As consumers and investors keep their eyes glued to Silicon Valley for the latest developments, financial institutions continue to flock to the San Francisco Bay Area in an effort to capture wealth management business from technology whiz kids and young tech executives quickly amassing wealth.

The triple threat with these clients, as advisors see it, is to develop a relationship early on, educate them and offer a breadth of services including tax and estate planning. 

Financial behemoths that have expanded their wealth management operations in the San Francisco Bay Area include Goldman Sachs Group, JPMorgan Chase & Co., Bank of America Merrill Lynch and BNY Mellon.

On April 1, BNY Mellon acquired Menlo Park, Calif.-based Atherton Lane Advisers LLC, an independent investment advisory firm managing approximately $2.7 billion in assets for 700 high-net-worth clients. Three-quarters of the clients at Atherton Lane, which is now part of BNY Mellon Wealth Management, “touch technology,” says Perry Olson, managing director of Atherton Lane. This includes engineers, executives, and the venture capitalists and attorneys who support them.

“We’re very excited,” says David Emmes, BNY Mellon Wealth Management’s president of U.S. Markets West. He plans to deliver across his wider client base some of the specific needs that Atherton Lane’s technology clients may have. He is also eager to combine the firms’ complementary proprietary analytical tools. “We’re sort of hoping that between our two systems, one plus one equals three going forward,” he says.

Olson is excited about the opportunities for 11-year-old Atherton Lane. “We’ve followed different generations of technology people from Microsoft to Apple and Cisco and now Google and Facebook,” he says. “We realized that to grow to the next level, looking out the next 10 years, it would be good for our firm and our clients to have more resources.”

Atherton Lane already offers its clients, who value access and maintain busy schedules, direct relationships with their portfolio managers. Thanks to BNY Mellon’s sophisticated technology, it will be able to connect more easily, interactively and securely with clients, says Olson. The merger will also provide Atherton Lane’s clients with expanded alternative investment opportunities, banking services, and trust and fiduciary services. 

Silicon Valley’s new millionaires “understand discipline and value and rigor and analysis because that’s how they operate on a daily basis,” says Olson. However, “We find that many of our younger tech-preneur clients aren’t used to having wealth,” he says, and may lack experience, historical context and substantial financial knowledge for making decisions about their investments and financial situation.

 “Our role is to help them absorb their new reality and educate them about all the implications and considerations that come with wealth,” says Olson. “The adjustment process for these younger wealthy clients can take years—so the education process never really ends.”

He often has to remind millennial clients about the risk of holding concentrated positions of stock in their company or the company that made them wealthy.

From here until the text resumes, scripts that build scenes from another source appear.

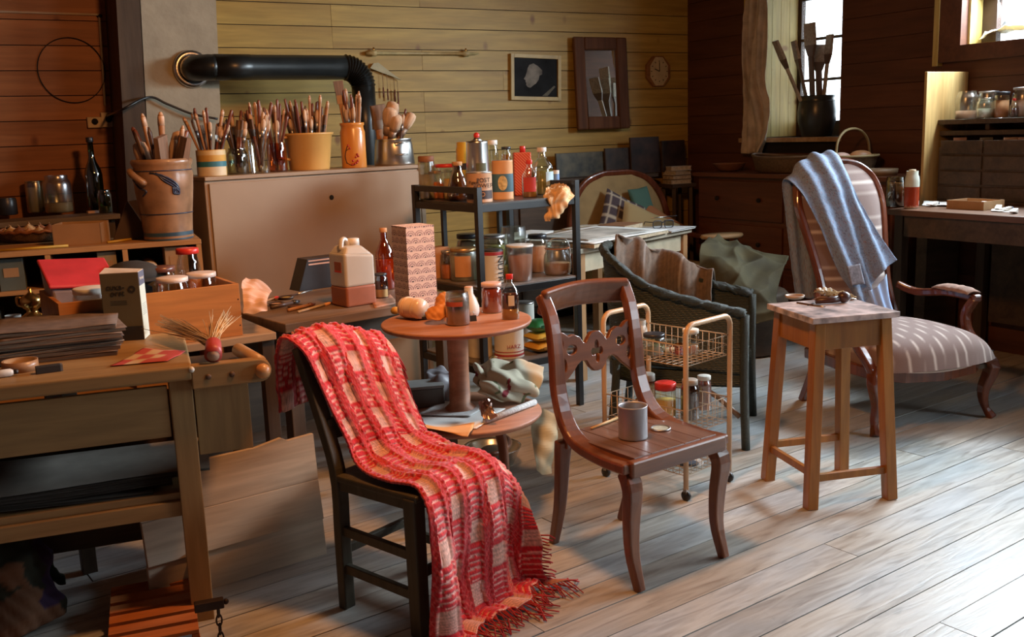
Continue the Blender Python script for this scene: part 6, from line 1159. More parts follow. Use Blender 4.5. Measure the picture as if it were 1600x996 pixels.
# trolley jars
def TJ(px, py, lev): q = Z(px, py, TB[lev] + .003); return (q[0], q[1], TB[lev] + .0035)
vessel('stoneware_jar', 'white stoneware jar at the back of the upper trolley basket', 'jar', TJ(999, 534, 2), .037, .10, 'squat', M('white_glaze', (.66, .60, .52), .3), None, None)
vessel('glass_jar', 'pale jar with cloudy lid behind the chair back in the trolley', 'jar', TJ(986, 545, 2), .038, .095, 'wide', PALEG, (LIQ_G, .5), (M('cloudy_lid', (.40, .34, .26), .4), .018, 1.05))
vessel('glass_jar', 'glass jar with flat black lid in the upper trolley basket', 'jar', TJ(1022, 553, 2), .046, .085, 'jar', PALEG, (LIQ_G, .4), (DKLID, .014, 1.25))
vessel('glass_jar', 'small clear jar in the middle of the upper trolley basket', 'jar', TJ(1047, 552, 2), .032, .062, 'jar', CLEAR, (PWD_W, .3), None)
vessel('glass_jar', 'clear jar with white lid and orange dregs in the trolley', 'jar', TJ(1079, 552, 2), .036, .10, 'jar', CLEAR, (LIQ_O, .35), (L_WHT, .018, 1.2))
t = vessel('tea_glass', 'little amber tea glass between jars in the trolley', 'glass', TJ(1061, 556, 2), .021, .05, 'cup', AMBERG, (LIQ_O, .4)); MB().tube(cat([(-.02, 0, .042), (-.036, 0, .04), (-.036, 0, .018), (-.02, 0, .012)], 10), .003, 6, up=(0, 1, 0)).build('handle', AMBERG, t)
vessel('spice_jar', 'tall murky jar with grey lid in the lower trolley basket', 'jar', TJ(1010, 648, 1), .040, .175, 'wide', CARAF, (PWD_W, .7), (M('grey_lid', (.34, .30, .25), .5), .035, 1.06))
vessel('spice_jar', 'clear jar with bright red lid in the lower trolley basket', 'jar', TJ(1040, 655, 1), .046, .155, 'wide', CLEAR, (PWD_Y, .55), (RED, .03, 1.08))
vessel('sauce_bottle', 'brown sauce bottle with dull cap in the lower trolley basket', 'bottle', TJ(1078, 655, 1), .040, .17, 'jar', GLASS('brown_glass', (.26, .17, .10), .15), (LIQ_D, .6), (M('grey_lid', (.34, .30, .25), .5), .022, 1.05))
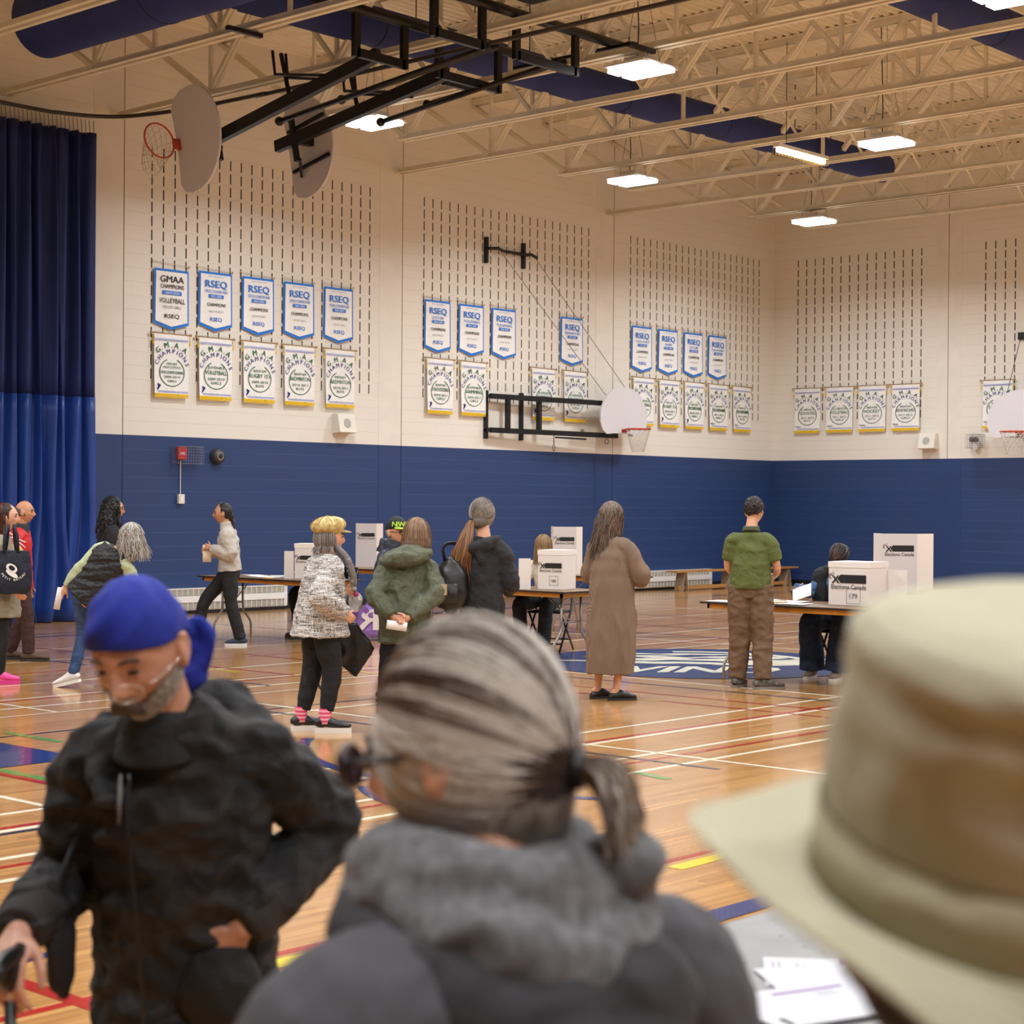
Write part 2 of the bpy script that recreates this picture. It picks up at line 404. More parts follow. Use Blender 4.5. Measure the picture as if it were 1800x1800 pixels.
# centre court emblem: blue disc with pale angular lettering
b = MB(); n = 96
b.add([(-16.43, -10.09, .0045)] + [(-16.43 + 1.75 * cos(2 * pi * i / n), -10.09 + 1.75 * sin(2 * pi * i / n), .0045) for i in range(n)], [(0, 1 + i, 1 + (i + 1) % n) for i in range(n)])
b.build('centre_circle', mat('emblem_blue', (40, 60, 108), .2, coat=.4), fl)
b = MB()
ang = YAW - pi / 2
E_ = Matrix.Translation((-16.43, -10.09, .0052)) @ Matrix.Rotation(ang, 4, 'Z')
put_text(b, E_ @ Matrix(((1, .3, 0, 0), (0, 1, 0, 0), (0, 0, 1, 0), (0, 0, 0, 1))), 'WIND', .95, 0.0, -1.15, .03, width=1.9)
random.seed(5)
for i in range(75):
    a = random.uniform(0, 2 * pi); r = sqrt(random.random()) * 1.3
    x, y = r * cos(a) * 1.05, r * sin(a)
    if y < -.25: continue
    l_ = random.uniform(.25, .6); h_ = random.uniform(.05, .13); t = random.uniform(-.35, .35)
    pts = [(-l_, 0), (-l_ * .4, h_), (l_ * .5, h_ * .8), (l_, h_ * .2), (l_ * .3, -h_), (-l_ * .5, -h_ * .6)]
    pts = [(x + p * cos(t) - q * sin(t), y + p * sin(t) + q * cos(t)) for p, q in pts]
    if all(p * p + q * q < 1.6 ** 2 for p, q in pts): polyq(b, E_, pts, i * 3e-5)
arc2 = [(1.28 * cos(a), .1 + 1.28 * sin(a)) for a in [radians(20 + i * 6) for i in range(14)]]
for i in range(13):
    (x1, y1), (x2, y2) = arc2[i], arc2[i + 1]
    polyq(b, E_, [(x1, y1), (x2, y2), (x2 * .9, y2 * .9), (x1 * .9, y1 * .9)], .0012)
b.build('emblem_figure', mat('emblem_cream', (226, 220, 196), .25, coat=.3), fl)

# ---- corrugated roof deck
m_deck = mat('deck_paint', (228, 220, 200), 0.65, var=.05, vscale=2)
b = MB(); y = Y0; prof = []
while y < 0:
    prof += [(y, 8.6), (y + .055, 8.6), (y + .075, 8.64), (y + .13, 8.64)]; y += .15
prof.append((0, 8.6))
vs = [(x, yy, z) for x in (X0, 0.0) for yy, z in prof]; k = len(prof)
b.add(vs, [(i, i + 1, k + i + 1, k + i) for i in range(k - 1)])
ce = struct(b.build('ceiling', m_deck))
b = MB().box((X0, Y0, 8.66), (0, 0, 8.8)); o = b.build('roof_slab', m_deck, ce)

# ---- roof trusses every 1.85 m, spanning in y
m_steel = mat('truss_paint', (226, 218, 198), 0.55, var=.06, vscale=4)
ZB, ZC = 7.07, 8.5
def truss_mesh(full):
    yE = -0.05 if full else -1.98
    yy = [-2.1 - 2.5 * i for i in range(11)]
    bc = MB(); 
    for sx in (-1, 1):
        bc.box((sx * .062 - .034, -31, ZB), (sx * .062 + .034, yE, ZB + .012))
        bc.box((sx * .034 - .006, -31, ZB), (sx * .034 + .006, yE, ZB + .09))
    tcb = MB()
    for sx in (-1, 1):
        tcb.box((sx * .065 - .036, -32, ZC + .088), (sx * .065 + .036, 0, ZC + .1))
        tcb.box((sx * .034 - .006, -32, ZC), (sx * .034 + .006, 0, ZC + .1))
    return yy, bc, tcb
mesh_v = MB().obox((0, 0, ZB + .02), (0, 0, ZC + .05), .045, .045, (0, 1, 0)).mesh('vertical')
mesh_d = MB().obox((-.03, 0, ZB + .05), (-.03, -1.25, ZC + .03), .05, .05).obox((.03, 0, ZB + .05), (.03, -1.25, ZC + .03), .05, .05).mesh('diagonal')
mesh_e = MB().obox((0, 0, ZB + .05), (0, 1.25, ZC + .03), .05, .05).mesh('diagonal')
mesh_end = MB().obox((-.025, -2.1, ZB + .05), (-.025, 0, ZC + .0), .05, .06).obox((.025, -2.1, ZB + .05), (.025, 0, ZC), .05, .06).mesh('end_diagonal')
mesh_bz = MB()
for s_ in (0, 1):
    a, c = ((0, 0, ZB + .05), (1.85, 0, ZC)) if s_ == 0 else ((0, 0.02, ZC), (1.85, 0.02, ZB + .05))
    mesh_bz.obox(a, c, .03, .03)
mesh_bz = mesh_bz.mesh('bridging_brace')
for mm in (mesh_v, mesh_d, mesh_e, mesh_end, mesh_bz): mm.materials.append(m_steel)
def inst(name, me, parent, loc):
    o = bpy.data.objects.new(name, me); S.collection.objects.link(o); o.parent = parent; o.location = loc; return o
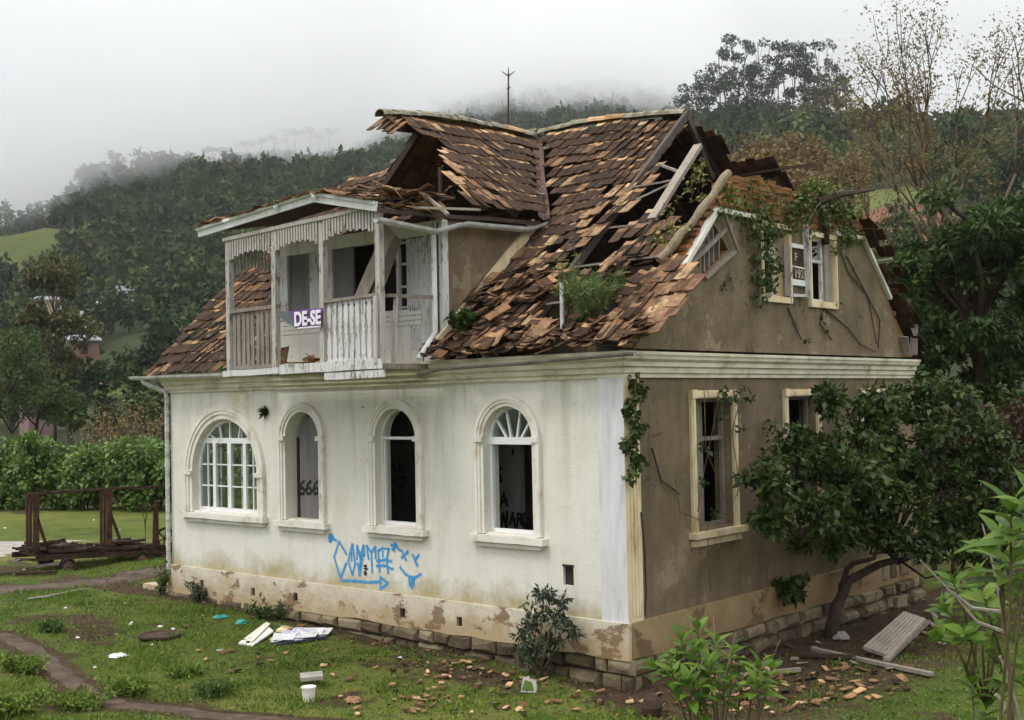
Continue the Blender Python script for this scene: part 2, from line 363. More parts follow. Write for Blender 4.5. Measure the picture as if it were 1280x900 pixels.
M['leafhedge'] = leafmat('hedge_leaf', [(0., (.05, .095, .02)), (.5, (.11, .185, .036)), (1., (.2, .29, .075))])
M['leafdark2'] = leafmat('side_tree_leaf', [(0., (.013, .027, .007)), (.5, (.036, .062, .013)), (.85, (.085, .12, .028)), (1., (.16, .18, .055))], .5, .28)
M['leafgrey2'] = leafmat('sapling_leaf', [(0., (.02, .035, .018)), (.5, (.045, .065, .034)), (1., (.1, .125, .07))], .45, .4)
M['leafbroad'] = leafmat('broad_tree_leaf', [(0., (.014, .032, .008)), (.5, (.036, .07, .013)), (1., (.09, .13, .028))], .5, .28)
M['leafweed'] = leafmat('fresh_weed_leaf', [(0., (.04, .08, .016)), (.5, (.08, .14, .03)), (1., (.14, .21, .05))])
M['leafgrass'] = leafmat('short_grass', [(0., (.05, .08, .014)), (.45, (.105, .175, .024)), (.75, (.16, .235, .036)), (1., (.27, .25, .08))], .6, .2, .2)
# ------------------------------------------------------------------ THE HOUSE
KR = .877; EY, EZ = -.35, 3.75; RY = 4.95; RZ = EZ + (RY - EY) * KR
def zroof(y): return EZ + (min(y, 2 * RY - y) - EY) * KR
L0 = -11.12; W0 = 9.82; HW = 3.42
house = empty('abandoned_house', (-5.5, 4.9, -1.0), label='derelict white plastered house with a collapsing tiled roof and wooden balcony', cat='house')
part = lambda mb, name, mats, parent=house, **k: mb.build(name, mats, parent, **k)

def arch(xc, hw, z0, zs, n=18):
    return [(xc - hw, z0), (xc + hw, z0)] + [(xc + hw * math.cos(a), zs + hw * math.sin(a)) for a in [math.pi * i / n for i in range(n + 1)]]
def rect(x0, x1, z0, z1): return [(x0, z0), (x1, z0), (x1, z1), (x0, z1)]
# front windows: centre, half width of the opening, sill, spring, casing width
FW = [(-9.33, 1.03, 1.08, 1.84, .2), (-7.0, .46, 1.06, 2.52, .14), (-4.6, .48, 1.08, 2.53, .13), (-2.14, .49, 1.09, 2.53, .13)]
SWIN = [(1.77, 2.84, 1.12, 3.08), (4.6, 5.64, 1.12, 3.08), (7.45, 8.5, 1.12, 3.08)]
HOLE = rect(-1.13, -.94, .43, .71)
m = MB()
m.plate(rect(L0, 0, -.02, HW), [arch(*w[:4]) for w in FW] + [HOLE], lambda x, z: (x, 0, z), (0, .32, 0))
wf = part(m, 'wall', M['white'], label='long white front wall with arched openings')
m = MB(); m.plate(rect(.32, W0, -.02, HW), [rect(a, b, c, d) for a, b, c, d in SWIN], lambda y, z: (0, y, z), (-.32, 0, 0))
wsd = part(m, 'wall', M['grey'], label='bare grey brown side wall')
m = MB()   # left end wall with a wide glazed opening, and the rear wall
m.plate(rect(.322, W0, -.02, HW), [rect(.6, 2.7, .8, 3.1), rect(3.6, 5.4, .8, 3.1)], lambda y, z: (L0 + .002, y, z), (.3, 0, 0))
for y in (.62, 1.12, 1.64, 2.16, 2.68): m.bb((L0 + .1, y - .035, .8), (L0 + .16, y + .035, 3.1), 1)
for z in (.83, 1.6, 2.3, 3.07): m.bb((L0 + .115, .6, z - .025), (L0 + .15, 2.7, z + .025), 1)
part(m, 'wall', [M['white'], M['frame']], label='white end wall')
m = MB(); m.plate(rect(L0 + .302, -.322, -.02, HW), [rect(-9.6, -8.2, .9, 2.9)], lambda x, z: (x, W0 - .002, z), (0, -.3, 0))
part(m, 'wall', M['white'], label='rear wall')
# rooms
m = MB(); m.bb((L0 + .31, .33, -.1), (-.33, W0 - .33, -.04)); part(m, 'floor_boards', M['wdark'])
m = MB(); m.bb((L0 + .31, .33, 3.46), (-.33, W0 - .33, 3.56)); part(m, 'attic_floor', M['wdark'])
for a_, b_ in (((-7.86, .33, -.03), (-7.74, 5.6, 3.45)), ((-7.4, .33, -.03), (-7.28, 5.6, 3.45)), ((-4.05, .33, -.03), (-3.93, 4.6, 3.45)), ((-10.8, 5.62, -.03), (-8.9, 5.74, 3.45))):
    m = MB(); m.bb(a_, b_); part(m, 'inner_wall', M['room'])
m = MB(); m.bb((-7.27, 1.5, -.03), (-4.06, 1.62, 3.45)); part(m, 'inner_wall', M['room2'])
m = MB(); m.bb((-3.92, 1.3, -.03), (-3.06, 1.42, 3.45)); part(m, 'inner_wall', M['room'])
# corner pilasters
m = MB(); m.bb((-.42, -.035, .0), (.03, -.002, HW - .03)); part(m, 'pilaster', M['lav'], wf)
m = MB()
m.bb((.002, -.034, .0), (.034, .335, HW - .03))
for y in (.07, .15, .23): m.bb((.034, y, .06), (.044, y + .035, HW - .1))
part(m, 'pilaster', M['cream'], wsd)
# plinth with vent holes
def plinth(mp, a, b, holes, dv, mat, ztop, zb):
    m = MB(); n = 26
    top = [(a + (b - a) * i / n, ztop) for i in range(n + 1)]; bot = [(a + (b - a) * i / n, zb(i / n) + rnd.uniform(-.025, .025)) for i in range(n, -1, -1)]
    m.plate(bot[::-1][:1] + bot[::-1][1:] + top[::-1], holes, mp, dv); return m
vents = [front(*p) for p in ((256, 729), (320, 739), (373, 745), (507, 765), (578, 776))]
vh = [rect(v.x - .06, v.x + .06, v.z - .08, v.z + .07) for v in vents]
m = plinth(lambda x, z: (x, -.07, z), L0 - .05, .06, vh, (0, .068, 0), None, 0, lambda t: -.92 + .42 * sstep(0, .45, t))
pl = part(m, 'plinth', M['plinth'])
for v in vents: m = MB(); m.bb((v.x - .062, -.014, v.z - .082), (v.x + .062, -.006, v.z + .072)); part(m, 'vent_shade_panel', M['dark'], pl)  # flat dark panels painted as the shade inside the vents
m = MB(); m.bb((-1.17, .05, .4), (-.9, .06, .75)); m.bb((-1.14, -.012, .7), (-.93, .05, .73)); part(m, 'vent_shade_panel', M['dark'], wf)  # dark panel stands in for the shade inside the wall hole
vs_ = [side(*p) for p in ((976, 752), (1045, 733))]
m = plinth(lambda y, z: (.07, y, z), .0, W0 + .05, [rect(v.y - .06, v.y + .06, v.z - .08, v.z + .08) for v in vs_], (-.068, 0, 0), None, -.001, lambda t: -.5)
pl2 = part(m, 'plinth', M['plinth_side'])
for v in vs_: m = MB(); m.bb((.006, v.y - .062, v.z - .082), (.014, v.y + .062, v.z + .082)); part(m, 'vent_shade_panel', M['dark'], pl2)  # side vents get the same panels with the shade painted in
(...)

Another risk he comes across fairly often, he says, is that investors often feel loyalty to the venture capital firms that backed their start-ups and move on to other start-ups funded by the same firms.

“We try to counsel them about the inherent risk in any start-up—no matter which VC firm is backing it—and that they need to think it through,” he says.

Atherton Lane also helps evaluate stock option positions and restricted stock positions (unregistered shares of stock in a corporation), and does a lot of income tax projection and planning for clients. “We don’t replace their CPA,” says Olson, “but we add a certain amount of financial insight to these decisions that they’re making.”